Exercise aim ▸
Write the records out again, precisely as they stand.

Record excerpts ▸
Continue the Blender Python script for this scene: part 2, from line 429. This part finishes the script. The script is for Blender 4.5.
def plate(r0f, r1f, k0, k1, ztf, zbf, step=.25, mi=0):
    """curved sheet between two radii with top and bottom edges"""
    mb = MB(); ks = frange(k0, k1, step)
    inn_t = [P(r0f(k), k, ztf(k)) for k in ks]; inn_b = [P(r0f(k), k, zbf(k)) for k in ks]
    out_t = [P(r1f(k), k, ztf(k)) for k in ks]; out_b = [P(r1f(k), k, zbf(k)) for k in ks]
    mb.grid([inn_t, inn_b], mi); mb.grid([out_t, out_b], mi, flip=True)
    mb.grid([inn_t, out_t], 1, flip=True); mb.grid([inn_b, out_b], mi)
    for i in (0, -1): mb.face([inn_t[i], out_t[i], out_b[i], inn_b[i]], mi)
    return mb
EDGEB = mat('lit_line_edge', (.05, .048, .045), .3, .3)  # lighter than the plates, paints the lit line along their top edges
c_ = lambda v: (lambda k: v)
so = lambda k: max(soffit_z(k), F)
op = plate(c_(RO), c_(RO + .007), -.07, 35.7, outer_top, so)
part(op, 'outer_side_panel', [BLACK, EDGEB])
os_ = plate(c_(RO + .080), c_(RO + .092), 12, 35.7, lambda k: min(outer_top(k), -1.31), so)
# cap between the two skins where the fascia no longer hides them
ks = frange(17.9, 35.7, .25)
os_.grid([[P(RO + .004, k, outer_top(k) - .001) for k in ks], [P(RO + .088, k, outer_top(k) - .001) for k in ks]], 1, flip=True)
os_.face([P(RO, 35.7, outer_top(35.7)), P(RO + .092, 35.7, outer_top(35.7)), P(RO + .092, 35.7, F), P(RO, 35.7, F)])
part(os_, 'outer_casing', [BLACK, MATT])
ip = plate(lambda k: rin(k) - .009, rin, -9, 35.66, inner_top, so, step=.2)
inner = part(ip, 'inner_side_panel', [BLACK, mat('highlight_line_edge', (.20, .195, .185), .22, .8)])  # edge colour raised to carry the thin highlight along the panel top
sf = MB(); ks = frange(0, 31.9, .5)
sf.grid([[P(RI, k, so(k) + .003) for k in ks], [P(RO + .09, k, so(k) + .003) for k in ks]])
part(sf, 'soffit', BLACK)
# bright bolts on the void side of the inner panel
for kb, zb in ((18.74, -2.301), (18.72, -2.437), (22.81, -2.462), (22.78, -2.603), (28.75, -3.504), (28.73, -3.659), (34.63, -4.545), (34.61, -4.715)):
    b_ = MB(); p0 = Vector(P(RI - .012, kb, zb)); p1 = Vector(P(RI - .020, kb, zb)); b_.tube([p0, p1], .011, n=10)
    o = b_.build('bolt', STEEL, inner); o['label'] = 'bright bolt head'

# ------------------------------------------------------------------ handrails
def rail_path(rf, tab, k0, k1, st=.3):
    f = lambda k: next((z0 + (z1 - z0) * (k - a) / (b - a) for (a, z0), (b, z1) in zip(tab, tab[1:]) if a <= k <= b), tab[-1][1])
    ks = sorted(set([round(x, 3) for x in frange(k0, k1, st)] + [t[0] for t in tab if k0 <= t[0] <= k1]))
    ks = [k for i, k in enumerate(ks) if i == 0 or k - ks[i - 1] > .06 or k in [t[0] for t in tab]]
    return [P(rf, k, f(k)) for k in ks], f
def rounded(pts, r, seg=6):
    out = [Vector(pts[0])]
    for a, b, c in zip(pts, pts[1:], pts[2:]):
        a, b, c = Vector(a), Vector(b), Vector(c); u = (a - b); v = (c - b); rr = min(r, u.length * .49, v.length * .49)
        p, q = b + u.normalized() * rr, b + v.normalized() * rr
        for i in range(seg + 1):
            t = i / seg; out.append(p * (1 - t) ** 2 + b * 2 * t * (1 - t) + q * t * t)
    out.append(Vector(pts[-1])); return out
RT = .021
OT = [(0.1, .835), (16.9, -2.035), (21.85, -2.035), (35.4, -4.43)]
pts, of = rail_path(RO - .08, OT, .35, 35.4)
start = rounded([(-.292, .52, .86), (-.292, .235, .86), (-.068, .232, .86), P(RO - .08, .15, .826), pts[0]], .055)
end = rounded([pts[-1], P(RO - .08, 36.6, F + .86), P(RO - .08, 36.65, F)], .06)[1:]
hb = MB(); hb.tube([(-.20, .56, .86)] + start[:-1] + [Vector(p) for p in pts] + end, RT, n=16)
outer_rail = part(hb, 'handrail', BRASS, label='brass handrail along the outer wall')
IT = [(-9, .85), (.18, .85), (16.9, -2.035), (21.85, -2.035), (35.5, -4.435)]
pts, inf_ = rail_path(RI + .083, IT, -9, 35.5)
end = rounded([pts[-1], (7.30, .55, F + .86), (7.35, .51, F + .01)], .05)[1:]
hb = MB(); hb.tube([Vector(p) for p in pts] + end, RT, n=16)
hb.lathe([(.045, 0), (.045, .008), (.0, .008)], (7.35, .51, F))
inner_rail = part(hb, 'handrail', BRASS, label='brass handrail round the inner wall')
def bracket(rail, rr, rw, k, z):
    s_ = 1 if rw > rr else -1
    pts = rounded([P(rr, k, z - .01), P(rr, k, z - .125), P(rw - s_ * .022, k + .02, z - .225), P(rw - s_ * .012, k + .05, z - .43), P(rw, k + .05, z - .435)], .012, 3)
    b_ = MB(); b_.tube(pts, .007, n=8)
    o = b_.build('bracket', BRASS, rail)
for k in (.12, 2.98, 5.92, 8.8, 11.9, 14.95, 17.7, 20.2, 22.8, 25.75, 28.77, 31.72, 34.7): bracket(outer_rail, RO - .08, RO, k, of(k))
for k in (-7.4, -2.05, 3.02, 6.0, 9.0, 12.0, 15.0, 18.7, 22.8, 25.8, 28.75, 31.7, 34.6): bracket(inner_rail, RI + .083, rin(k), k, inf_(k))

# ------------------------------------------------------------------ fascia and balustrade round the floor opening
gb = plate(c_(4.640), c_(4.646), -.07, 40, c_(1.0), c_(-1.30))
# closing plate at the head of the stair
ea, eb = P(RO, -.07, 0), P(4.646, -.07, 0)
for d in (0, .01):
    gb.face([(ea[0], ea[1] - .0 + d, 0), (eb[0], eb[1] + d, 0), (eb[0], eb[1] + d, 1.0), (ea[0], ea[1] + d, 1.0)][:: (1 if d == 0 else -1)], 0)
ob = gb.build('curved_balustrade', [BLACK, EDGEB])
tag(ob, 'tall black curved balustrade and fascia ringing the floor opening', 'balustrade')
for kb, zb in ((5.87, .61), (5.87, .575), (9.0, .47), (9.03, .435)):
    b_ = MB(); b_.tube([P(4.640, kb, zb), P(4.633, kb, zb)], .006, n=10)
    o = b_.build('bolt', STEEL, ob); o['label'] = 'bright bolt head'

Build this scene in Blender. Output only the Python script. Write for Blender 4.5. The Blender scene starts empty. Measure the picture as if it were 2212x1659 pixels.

Answer to the exercise ▸
Continue the Blender Python script for this scene: part 2, from line 429. This part finishes the script. The script is for Blender 4.5.
def plate(r0f, r1f, k0, k1, ztf, zbf, step=.25, mi=0):
    """curved sheet between two radii with top and bottom edges"""
    mb = MB(); ks = frange(k0, k1, step)
    inn_t = [P(r0f(k), k, ztf(k)) for k in ks]; inn_b = [P(r0f(k), k, zbf(k)) for k in ks]
    out_t = [P(r1f(k), k, ztf(k)) for k in ks]; out_b = [P(r1f(k), k, zbf(k)) for k in ks]
    mb.grid([inn_t, inn_b], mi); mb.grid([out_t, out_b], mi, flip=True)
    mb.grid([inn_t, out_t], 1, flip=True); mb.grid([inn_b, out_b], mi)
    for i in (0, -1): mb.face([inn_t[i], out_t[i], out_b[i], inn_b[i]], mi)
    return mb
EDGEB = mat('lit_line_edge', (.05, .048, .045), .3, .3)  # lighter than the plates, paints the lit line along their top edges
c_ = lambda v: (lambda k: v)
so = lambda k: max(soffit_z(k), F)
op = plate(c_(RO), c_(RO + .007), -.07, 35.7, outer_top, so)
part(op, 'outer_side_panel', [BLACK, EDGEB])
os_ = plate(c_(RO + .080), c_(RO + .092), 12, 35.7, lambda k: min(outer_top(k), -1.31), so)
# cap between the two skins where the fascia no longer hides them
ks = frange(17.9, 35.7, .25)
os_.grid([[P(RO + .004, k, outer_top(k) - .001) for k in ks], [P(RO + .088, k, outer_top(k) - .001) for k in ks]], 1, flip=True)
os_.face([P(RO, 35.7, outer_top(35.7)), P(RO + .092, 35.7, outer_top(35.7)), P(RO + .092, 35.7, F), P(RO, 35.7, F)])
part(os_, 'outer_casing', [BLACK, MATT])
ip = plate(lambda k: rin(k) - .009, rin, -9, 35.66, inner_top, so, step=.2)
inner = part(ip, 'inner_side_panel', [BLACK, mat('highlight_line_edge', (.20, .195, .185), .22, .8)])  # edge colour raised to carry the thin highlight along the panel top
sf = MB(); ks = frange(0, 31.9, .5)
sf.grid([[P(RI, k, so(k) + .003) for k in ks], [P(RO + .09, k, so(k) + .003) for k in ks]])
part(sf, 'soffit', BLACK)
# bright bolts on the void side of the inner panel
for kb, zb in ((18.74, -2.301), (18.72, -2.437), (22.81, -2.462), (22.78, -2.603), (28.75, -3.504), (28.73, -3.659), (34.63, -4.545), (34.61, -4.715)):
    b_ = MB(); p0 = Vector(P(RI - .012, kb, zb)); p1 = Vector(P(RI - .020, kb, zb)); b_.tube([p0, p1], .011, n=10)
    o = b_.build('bolt', STEEL, inner); o['label'] = 'bright bolt head'

# ------------------------------------------------------------------ handrails
def rail_path(rf, tab, k0, k1, st=.3):
    f = lambda k: next((z0 + (z1 - z0) * (k - a) / (b - a) for (a, z0), (b, z1) in zip(tab, tab[1:]) if a <= k <= b), tab[-1][1])
    ks = sorted(set([round(x, 3) for x in frange(k0, k1, st)] + [t[0] for t in tab if k0 <= t[0] <= k1]))
    ks = [k for i, k in enumerate(ks) if i == 0 or k - ks[i - 1] > .06 or k in [t[0] for t in tab]]
    return [P(rf, k, f(k)) for k in ks], f
def rounded(pts, r, seg=6):
    out = [Vector(pts[0])]
    for a, b, c in zip(pts, pts[1:], pts[2:]):
        a, b, c = Vector(a), Vector(b), Vector(c); u = (a - b); v = (c - b); rr = min(r, u.length * .49, v.length * .49)
        p, q = b + u.normalized() * rr, b + v.normalized() * rr
        for i in range(seg + 1):
            t = i / seg; out.append(p * (1 - t) ** 2 + b * 2 * t * (1 - t) + q * t * t)
    out.append(Vector(pts[-1])); return out
RT = .021
OT = [(0.1, .835), (16.9, -2.035), (21.85, -2.035), (35.4, -4.43)]
pts, of = rail_path(RO - .08, OT, .35, 35.4)
start = rounded([(-.292, .52, .86), (-.292, .235, .86), (-.068, .232, .86), P(RO - .08, .15, .826), pts[0]], .055)
end = rounded([pts[-1], P(RO - .08, 36.6, F + .86), P(RO - .08, 36.65, F)], .06)[1:]
hb = MB(); hb.tube([(-.20, .56, .86)] + start[:-1] + [Vector(p) for p in pts] + end, RT, n=16)
outer_rail = part(hb, 'handrail', BRASS, label='brass handrail along the outer wall')
IT = [(-9, .85), (.18, .85), (16.9, -2.035), (21.85, -2.035), (35.5, -4.435)]
pts, inf_ = rail_path(RI + .083, IT, -9, 35.5)
end = rounded([pts[-1], (7.30, .55, F + .86), (7.35, .51, F + .01)], .05)[1:]
hb = MB(); hb.tube([Vector(p) for p in pts] + end, RT, n=16)
hb.lathe([(.045, 0), (.045, .008), (.0, .008)], (7.35, .51, F))
inner_rail = part(hb, 'handrail', BRASS, label='brass handrail round the inner wall')
def bracket(rail, rr, rw, k, z):
    s_ = 1 if rw > rr else -1
    pts = rounded([P(rr, k, z - .01), P(rr, k, z - .125), P(rw - s_ * .022, k + .02, z - .225), P(rw - s_ * .012, k + .05, z - .43), P(rw, k + .05, z - .435)], .012, 3)
    b_ = MB(); b_.tube(pts, .007, n=8)
    o = b_.build('bracket', BRASS, rail)
for k in (.12, 2.98, 5.92, 8.8, 11.9, 14.95, 17.7, 20.2, 22.8, 25.75, 28.77, 31.72, 34.7): bracket(outer_rail, RO - .08, RO, k, of(k))
for k in (-7.4, -2.05, 3.02, 6.0, 9.0, 12.0, 15.0, 18.7, 22.8, 25.8, 28.75, 31.7, 34.6): bracket(inner_rail, RI + .083, rin(k), k, inf_(k))

# ------------------------------------------------------------------ fascia and balustrade round the floor opening
gb = plate(c_(4.640), c_(4.646), -.07, 40, c_(1.0), c_(-1.30))
# closing plate at the head of the stair
ea, eb = P(RO, -.07, 0), P(4.646, -.07, 0)
for d in (0, .01):
    gb.face([(ea[0], ea[1] - .0 + d, 0), (eb[0], eb[1] + d, 0), (eb[0], eb[1] + d, 1.0), (ea[0], ea[1] + d, 1.0)][:: (1 if d == 0 else -1)], 0)
ob = gb.build('curved_balustrade', [BLACK, EDGEB])
tag(ob, 'tall black curved balustrade and fascia ringing the floor opening', 'balustrade')
for kb, zb in ((5.87, .61), (5.87, .575), (9.0, .47), (9.03, .435)):
    b_ = MB(); b_.tube([P(4.640, kb, zb), P(4.633, kb, zb)], .006, n=10)
    o = b_.build('bolt', STEEL, ob); o['label'] = 'bright bolt head'

Build this scene in Blender. Output only the Python script. Write for Blender 4.5. The Blender scene starts empty. Measure the picture as if it were 2212x1659 pixels.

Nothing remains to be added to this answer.